Arizona Football

Fisch on loss to Mississippi State: “This one Hurts”

An inch or two, maybe a smidge more might as well have been a few miles. What’s the difference right, if you are the University of Arizona?

Now, they must travel 1,500 miles back and likely go through every play – probably more bad plays than good ones – as they try to forget what could have been in Starkville, Mississippi.

After all, 2-0 looks better than 1-1 overall. Chances like these don’t come too often.

“This one hurts,” UA coach Jedd Fisch said, as he lamented on his postgame radio show.

Arizona M-I-S-S ed its chance after falling 31-24 in overtime.

Soooo close. Admirable in its comeback effort after falling behind 14-0 early, although Mississippi should have been up more than 21 in the first half. .

Even Mississippi State coach Zach Arnett had to give kudos to Arizona for hanging in there after four Jayden de Laura interceptions and making it close.

“You can’t turn it over as much as we turned it over and walk away with a win, usually,” Arizona coach Jedd Fisch said on his postgame radio show on KCUB 1290. “And yet we were in a position to do it.

“It was disappointing to say the least that we ended the game an inch short.”

It came on a great, athletic effort from de Laura, who looked awful in the first half but played spectacularly in the second half to make a great game of it.

He scrambled and scrambled only to find no one available on a fourth and 10 play. He got through defenders, eventually getting hit just shy of the yard maker for a first down. After a few minutes of reviewing the play, officials announced he had come up short, after first giving him the first down.

In the end, officials said de Laura’s elbow had touched the ground before he had crossed the first-down marker. Arizona’s quarterback went 32 for 46 for 342 yards and two touch downs. But it was that final interception that proved to be crucial. With Arizona driving late in the game with a chance to take the lead, he threw an interception with just more than four minutes left.

Fisch said it wasn’t all on de Laura on his interceptions. He called the first one “a mental mistake” with someone failing to go into motion, second one was a “great play by the defender” and the third one was an “either or ball.”

Eventually, Arizona was able to tie the score at the end of regulation on a Loop field goal.

Arizona almost didn’t have that chance, given the five turnovers overall.

But it fought back with big plays, featuring de Laura’s big arm and legs. He helped Arizona get close at the end of the first half with a 55-yard pass to Tetairoa McMillan’s, which eventually set up what seemed like an impromptu quarterback sneak with just four seconds left in the half.

“We had the ball coming out at the half, so we had no concern,” Fisch said about going in at halftime down 14-7. “We were excited, and our guys were fired up to go.

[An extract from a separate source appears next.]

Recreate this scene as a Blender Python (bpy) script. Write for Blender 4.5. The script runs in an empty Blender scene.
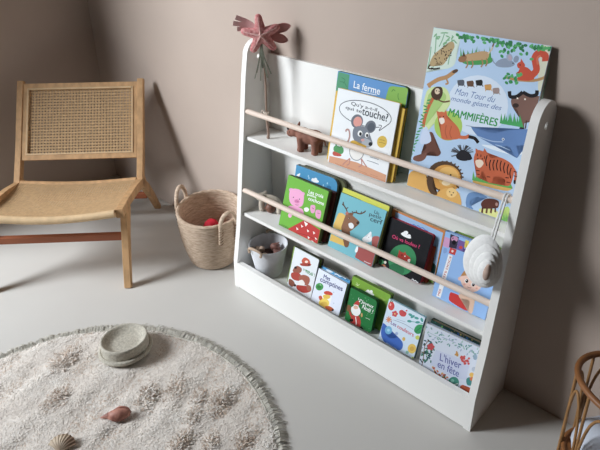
# Childrens corner: bookshelf, cane chair, basket and round rug
WINDOW = (-2.66, -1.0, 0.08, 2.40)     # glazed opening in the left wall: y0, y1, z0, z1
LPOS, LAIM, LSIZE = (-2.0, -3.4, 2.35), (0.2, -0.2, 0.4), 1.9
WATTS = 330.0
SKY = 1.2
LCOL = (0.90, 0.95, 1.0)
EXPOSURE = 0.0
HANDLES = (200, -8)
PILE = 65000
BOOK_GEOMETRY = {'mamm': (0.516, 0.555, -0.07, 9.3, -0.6, 0.265, 0.379, 0.02), 'mouse': (0.516, 0.32, -0.093, 11.4, 0.6, 0.188, 0.2, 0.01), 'brown': (0.516, 0.307, -0.0815, 10.5, 0.3, 0.213, 0.187, 0.012), 'ferme': (0.516, 0.296, -0.063, 9, 0.2, 0.217, 0.233, 0.013), 'pig': (0.268, 0.16, -0.128, 17.4, -0.3, 0.156, 0.157, 0.016), 'maroon': (0.268, 0.168, -0.1105, 16.8, 0, 0.157, 0.15, 0.014), 'bluepig': (0.268, 0.16, -0.082, 12, 2.0, 0.157, 0.174, 0.018), 'olive': (0.268, 0.176, -0.06, 10, 0.5, 0.16, 0.172, 0.012), 'deer': (0.268, 0.341, -0.114, 20.9, -0.3, 0.154, 0.158, 0.009), 'yellow': (0.268, 0.337, -0.1035, 20.9, -1.2, 0.158, 0.164, 0.02), 'black': (0.268, 0.499, -0.09, 18, -1.7, 0.131, 0.132, 0.016), 'rust': (0.268, 0.512, -0.0715, 15.5, -1.7, 0.128, 0.1, 0.007), 'ltblue': (0.268, 0.493, -0.0615, 12.6, -1.7, 0.16, 0.145, 0.013), 'doc': (0.268, 0.675, -0.109, 11.5, 0.9, 0.139, 0.173, 0.012), 'limeb': (0.268, 0.683, -0.0955, 13.5, 0.9, 0.138, 0.16, 0.028), 'red': (0.062, 0.187, -0.126, 17.4, -1.2, 0.101, 0.128, 0.009), 'green': (0.062, 0.177, -0.1155, 17, 1.5, 0.112, 0.119, 0.014), 'compt': (0.062, 0.291, -0.13, 20, -2.0, 0.111, 0.102, 0.01), 'blue': (0.062, 0.292, -0.1175, 20, -0.2, 0.109, 0.103, 0.014), 'santa': (0.062, 0.423, -0.132, 14.6, 1.0, 0.091, 0.101, 0.016), 'lime': (0.062, 0.403, -0.104, 15.6, 0.2, 0.132, 0.114, 0.016), 'coul': (0.062, 0.541, -0.131, 19.5, -0.3, 0.113, 0.12, 0.01), 'winter': (0.062, 0.682, -0.156, 10.6, 3.8, 0.139, 0.139, 0.01), 'wback': (0.062, 0.672, -0.12, 14, 2.5, 0.132, 0.119, 0.016)}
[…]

It was big time ball. It put us in a situation where we were going to win this game. And, we let it get away.”

The loss overshadowed a very good effort by the Wildcats’ defense given the circumstances of playing under tough field conditions with so many turnovers. But Arizona held tough, limiting MSU to just 24 regulation points.

Fisch said his defense played “their tall off and they defended every blade of grass.”